— start of Supplied records —

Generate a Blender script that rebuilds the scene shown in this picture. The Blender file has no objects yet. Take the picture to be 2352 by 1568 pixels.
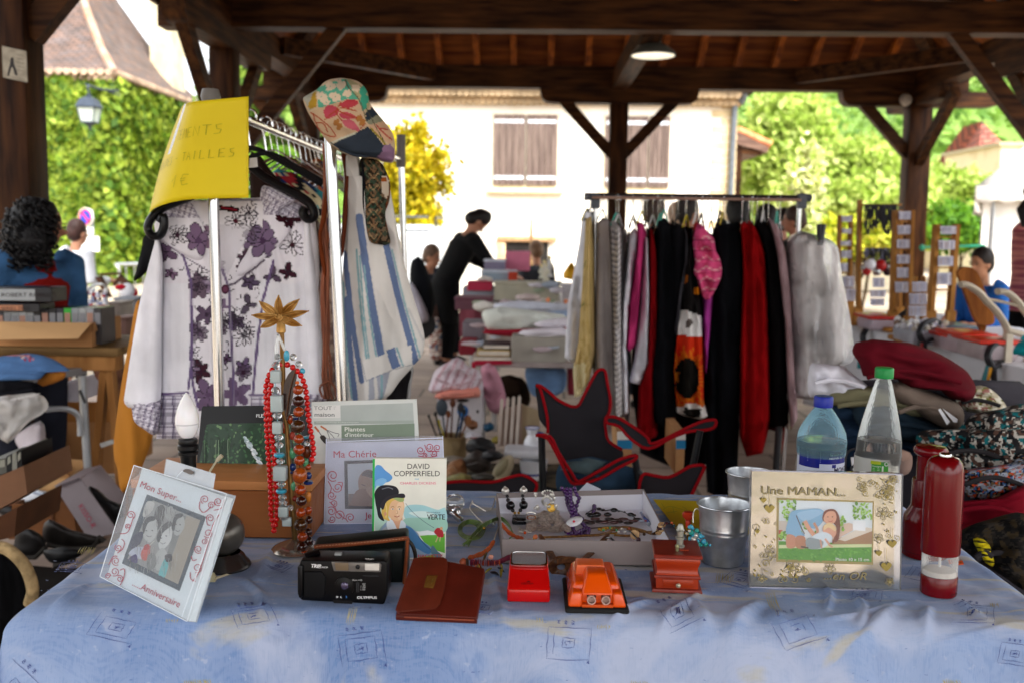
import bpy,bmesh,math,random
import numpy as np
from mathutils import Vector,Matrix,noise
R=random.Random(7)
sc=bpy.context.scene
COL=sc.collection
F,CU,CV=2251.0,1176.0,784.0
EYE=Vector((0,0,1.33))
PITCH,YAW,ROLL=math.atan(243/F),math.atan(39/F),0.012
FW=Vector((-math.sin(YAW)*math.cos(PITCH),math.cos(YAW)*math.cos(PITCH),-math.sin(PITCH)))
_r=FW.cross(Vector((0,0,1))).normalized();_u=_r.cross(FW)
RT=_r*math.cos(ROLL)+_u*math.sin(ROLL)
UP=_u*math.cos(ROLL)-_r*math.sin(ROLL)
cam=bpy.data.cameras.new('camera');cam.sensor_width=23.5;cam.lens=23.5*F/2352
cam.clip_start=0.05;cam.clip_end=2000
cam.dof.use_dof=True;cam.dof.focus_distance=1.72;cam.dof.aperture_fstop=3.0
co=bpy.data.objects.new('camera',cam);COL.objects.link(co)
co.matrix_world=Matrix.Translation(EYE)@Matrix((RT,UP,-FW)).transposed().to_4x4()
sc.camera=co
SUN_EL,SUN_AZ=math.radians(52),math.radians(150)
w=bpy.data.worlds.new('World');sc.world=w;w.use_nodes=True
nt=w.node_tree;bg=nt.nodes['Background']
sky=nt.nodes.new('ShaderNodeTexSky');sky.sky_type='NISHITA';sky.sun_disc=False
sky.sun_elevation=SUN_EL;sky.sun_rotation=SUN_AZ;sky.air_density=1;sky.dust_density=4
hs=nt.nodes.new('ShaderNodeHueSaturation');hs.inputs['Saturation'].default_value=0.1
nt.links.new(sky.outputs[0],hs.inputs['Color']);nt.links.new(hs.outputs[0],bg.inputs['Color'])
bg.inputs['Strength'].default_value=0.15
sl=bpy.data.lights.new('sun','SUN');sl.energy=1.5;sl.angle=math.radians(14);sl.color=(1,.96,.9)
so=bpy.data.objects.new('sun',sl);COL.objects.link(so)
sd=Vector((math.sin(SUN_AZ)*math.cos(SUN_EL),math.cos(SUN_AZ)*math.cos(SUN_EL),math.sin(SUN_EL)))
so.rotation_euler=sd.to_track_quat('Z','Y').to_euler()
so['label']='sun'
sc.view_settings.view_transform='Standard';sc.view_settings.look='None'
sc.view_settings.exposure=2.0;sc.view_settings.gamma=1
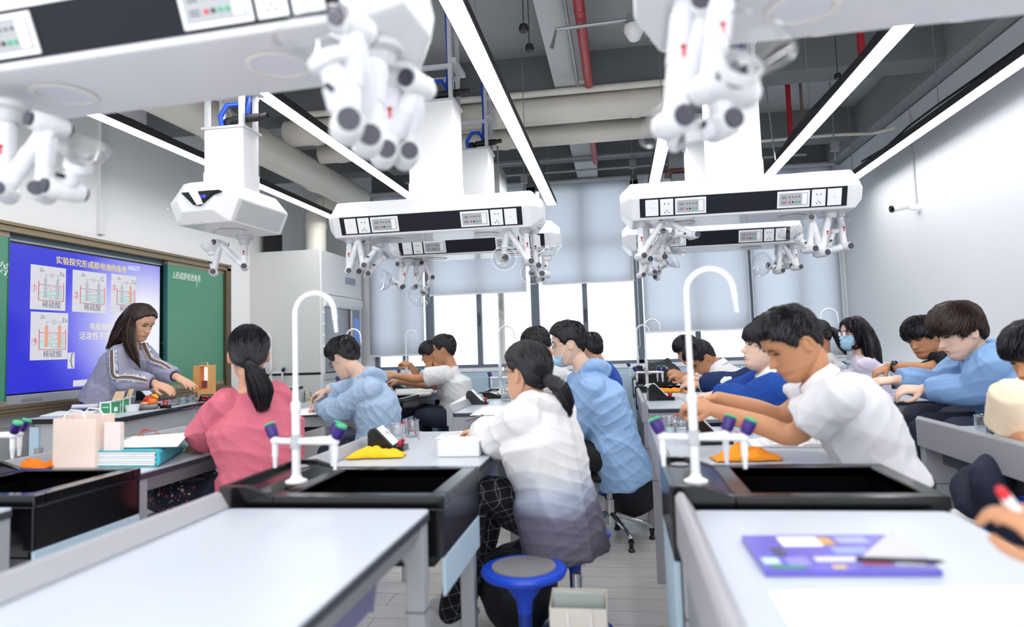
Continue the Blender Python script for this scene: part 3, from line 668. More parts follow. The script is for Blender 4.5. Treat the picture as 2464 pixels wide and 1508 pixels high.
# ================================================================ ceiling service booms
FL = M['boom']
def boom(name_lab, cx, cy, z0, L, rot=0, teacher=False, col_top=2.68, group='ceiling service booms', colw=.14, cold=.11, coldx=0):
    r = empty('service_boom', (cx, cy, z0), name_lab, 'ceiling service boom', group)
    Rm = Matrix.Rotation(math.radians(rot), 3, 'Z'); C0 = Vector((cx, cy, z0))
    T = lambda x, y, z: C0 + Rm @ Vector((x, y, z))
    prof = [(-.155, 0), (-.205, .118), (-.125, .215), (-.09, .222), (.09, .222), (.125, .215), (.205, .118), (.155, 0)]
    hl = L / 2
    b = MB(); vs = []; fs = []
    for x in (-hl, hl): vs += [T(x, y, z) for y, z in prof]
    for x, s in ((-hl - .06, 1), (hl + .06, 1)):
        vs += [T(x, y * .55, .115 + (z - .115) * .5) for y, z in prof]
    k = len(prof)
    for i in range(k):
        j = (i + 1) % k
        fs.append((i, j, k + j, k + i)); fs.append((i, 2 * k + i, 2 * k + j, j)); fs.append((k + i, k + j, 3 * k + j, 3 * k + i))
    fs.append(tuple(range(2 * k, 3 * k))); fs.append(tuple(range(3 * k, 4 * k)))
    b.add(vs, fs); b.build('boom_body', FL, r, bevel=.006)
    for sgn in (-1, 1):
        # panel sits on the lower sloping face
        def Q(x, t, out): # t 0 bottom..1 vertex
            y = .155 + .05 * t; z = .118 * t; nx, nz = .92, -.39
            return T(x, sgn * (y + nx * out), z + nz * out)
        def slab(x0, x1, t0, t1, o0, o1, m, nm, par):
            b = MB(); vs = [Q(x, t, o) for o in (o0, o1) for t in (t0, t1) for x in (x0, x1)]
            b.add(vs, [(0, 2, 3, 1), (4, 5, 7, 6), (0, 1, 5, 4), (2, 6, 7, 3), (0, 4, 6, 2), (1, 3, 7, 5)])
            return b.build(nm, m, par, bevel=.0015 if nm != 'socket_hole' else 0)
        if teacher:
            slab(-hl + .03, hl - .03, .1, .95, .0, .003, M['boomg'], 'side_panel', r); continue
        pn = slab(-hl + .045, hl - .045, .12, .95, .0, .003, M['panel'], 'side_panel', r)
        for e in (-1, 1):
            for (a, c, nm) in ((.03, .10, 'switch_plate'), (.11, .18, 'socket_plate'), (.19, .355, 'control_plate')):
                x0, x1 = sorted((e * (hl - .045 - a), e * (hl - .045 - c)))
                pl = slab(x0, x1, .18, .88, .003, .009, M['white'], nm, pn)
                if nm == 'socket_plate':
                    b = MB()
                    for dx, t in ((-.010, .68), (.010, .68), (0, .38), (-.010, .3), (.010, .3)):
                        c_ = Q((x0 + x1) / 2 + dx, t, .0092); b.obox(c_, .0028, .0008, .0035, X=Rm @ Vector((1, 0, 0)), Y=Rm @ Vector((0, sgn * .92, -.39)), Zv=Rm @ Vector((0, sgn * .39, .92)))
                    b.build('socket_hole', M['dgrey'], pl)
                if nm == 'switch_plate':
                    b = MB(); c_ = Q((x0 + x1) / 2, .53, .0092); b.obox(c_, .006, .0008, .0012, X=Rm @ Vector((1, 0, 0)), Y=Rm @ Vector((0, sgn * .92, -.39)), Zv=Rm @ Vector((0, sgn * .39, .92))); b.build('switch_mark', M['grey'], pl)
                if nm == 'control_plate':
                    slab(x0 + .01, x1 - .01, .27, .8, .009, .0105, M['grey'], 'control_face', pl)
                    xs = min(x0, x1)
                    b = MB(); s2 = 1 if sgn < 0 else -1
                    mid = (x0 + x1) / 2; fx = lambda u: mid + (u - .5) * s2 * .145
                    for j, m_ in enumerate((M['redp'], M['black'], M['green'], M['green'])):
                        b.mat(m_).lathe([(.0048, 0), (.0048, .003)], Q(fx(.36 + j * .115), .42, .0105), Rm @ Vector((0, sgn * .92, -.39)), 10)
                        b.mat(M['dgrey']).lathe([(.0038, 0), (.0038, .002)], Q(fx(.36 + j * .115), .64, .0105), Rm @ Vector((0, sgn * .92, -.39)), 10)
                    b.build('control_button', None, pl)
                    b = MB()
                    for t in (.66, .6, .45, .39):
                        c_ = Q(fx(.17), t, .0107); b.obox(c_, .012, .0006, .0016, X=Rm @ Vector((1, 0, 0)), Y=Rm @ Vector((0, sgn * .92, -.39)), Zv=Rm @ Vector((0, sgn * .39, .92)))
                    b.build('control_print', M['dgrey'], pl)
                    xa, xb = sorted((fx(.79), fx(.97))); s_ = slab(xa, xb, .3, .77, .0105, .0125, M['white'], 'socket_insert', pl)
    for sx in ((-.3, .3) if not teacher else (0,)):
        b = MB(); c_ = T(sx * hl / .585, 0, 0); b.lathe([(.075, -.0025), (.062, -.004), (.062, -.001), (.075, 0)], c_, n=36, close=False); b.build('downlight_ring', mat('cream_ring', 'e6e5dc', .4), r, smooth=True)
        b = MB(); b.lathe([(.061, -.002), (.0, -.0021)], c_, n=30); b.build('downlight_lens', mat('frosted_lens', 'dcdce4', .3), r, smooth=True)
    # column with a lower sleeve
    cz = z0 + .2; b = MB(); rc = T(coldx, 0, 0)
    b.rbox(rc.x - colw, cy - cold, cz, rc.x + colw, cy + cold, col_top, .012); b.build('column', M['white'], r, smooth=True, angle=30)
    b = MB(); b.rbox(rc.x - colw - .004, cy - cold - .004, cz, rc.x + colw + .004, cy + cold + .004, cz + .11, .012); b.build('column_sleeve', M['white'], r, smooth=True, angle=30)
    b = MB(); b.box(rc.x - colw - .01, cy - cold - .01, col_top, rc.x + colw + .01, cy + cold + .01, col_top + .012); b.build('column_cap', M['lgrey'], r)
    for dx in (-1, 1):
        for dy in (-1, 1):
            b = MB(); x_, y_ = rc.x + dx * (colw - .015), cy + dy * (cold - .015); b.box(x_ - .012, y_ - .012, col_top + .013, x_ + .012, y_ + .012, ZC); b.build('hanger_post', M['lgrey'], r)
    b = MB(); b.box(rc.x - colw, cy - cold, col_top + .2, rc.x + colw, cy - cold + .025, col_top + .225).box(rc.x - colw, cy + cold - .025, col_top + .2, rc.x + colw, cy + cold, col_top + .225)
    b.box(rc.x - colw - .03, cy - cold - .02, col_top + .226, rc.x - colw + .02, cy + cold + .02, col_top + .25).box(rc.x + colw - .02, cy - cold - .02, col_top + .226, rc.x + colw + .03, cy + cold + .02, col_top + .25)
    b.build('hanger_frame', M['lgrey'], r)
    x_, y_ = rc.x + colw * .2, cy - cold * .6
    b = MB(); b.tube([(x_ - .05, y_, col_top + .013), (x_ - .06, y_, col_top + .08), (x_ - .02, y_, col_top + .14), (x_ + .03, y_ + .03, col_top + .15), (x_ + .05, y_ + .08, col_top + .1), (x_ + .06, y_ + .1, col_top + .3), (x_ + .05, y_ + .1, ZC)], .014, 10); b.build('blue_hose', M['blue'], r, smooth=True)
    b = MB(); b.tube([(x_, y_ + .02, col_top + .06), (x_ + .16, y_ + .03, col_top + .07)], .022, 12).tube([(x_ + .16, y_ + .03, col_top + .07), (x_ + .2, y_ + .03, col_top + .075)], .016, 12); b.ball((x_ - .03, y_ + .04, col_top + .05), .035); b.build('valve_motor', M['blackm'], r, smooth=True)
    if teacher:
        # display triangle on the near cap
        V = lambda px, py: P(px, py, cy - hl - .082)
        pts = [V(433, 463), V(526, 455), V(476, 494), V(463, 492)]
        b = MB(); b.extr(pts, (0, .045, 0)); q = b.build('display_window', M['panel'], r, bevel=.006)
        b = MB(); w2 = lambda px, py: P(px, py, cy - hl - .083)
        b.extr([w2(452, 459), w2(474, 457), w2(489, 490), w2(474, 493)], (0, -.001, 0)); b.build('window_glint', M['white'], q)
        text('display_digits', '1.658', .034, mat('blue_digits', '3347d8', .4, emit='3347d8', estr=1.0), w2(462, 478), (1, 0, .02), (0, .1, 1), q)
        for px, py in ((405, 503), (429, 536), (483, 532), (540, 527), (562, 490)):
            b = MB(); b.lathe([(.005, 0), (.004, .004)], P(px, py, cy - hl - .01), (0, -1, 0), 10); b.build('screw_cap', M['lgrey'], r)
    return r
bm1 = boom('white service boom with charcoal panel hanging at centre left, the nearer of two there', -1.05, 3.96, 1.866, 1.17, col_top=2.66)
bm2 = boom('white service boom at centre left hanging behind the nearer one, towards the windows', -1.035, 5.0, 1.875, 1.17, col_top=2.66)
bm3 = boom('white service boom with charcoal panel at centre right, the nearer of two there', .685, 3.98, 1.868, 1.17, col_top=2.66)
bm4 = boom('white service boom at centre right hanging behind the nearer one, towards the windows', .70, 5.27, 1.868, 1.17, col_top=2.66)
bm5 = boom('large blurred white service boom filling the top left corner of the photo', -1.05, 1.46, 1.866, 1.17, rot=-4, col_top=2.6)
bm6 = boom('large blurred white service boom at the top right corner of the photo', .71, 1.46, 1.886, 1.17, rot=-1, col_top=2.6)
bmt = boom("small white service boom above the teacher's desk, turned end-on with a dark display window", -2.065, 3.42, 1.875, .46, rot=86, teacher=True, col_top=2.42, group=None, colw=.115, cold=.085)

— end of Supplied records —

Among the records above, find each line holding the string "objects" and pull it out.

- _Exercise output_
Generate a Blender script that rebuilds the scene shown in this picture. The Blender file has no objects yet. Take the picture to be 2352 by 1568 pixels.
co=bpy.data.objects.new('camera',cam);COL.objects.link(co)
so=bpy.data.objects.new('sun',sl);COL.objects.link(so)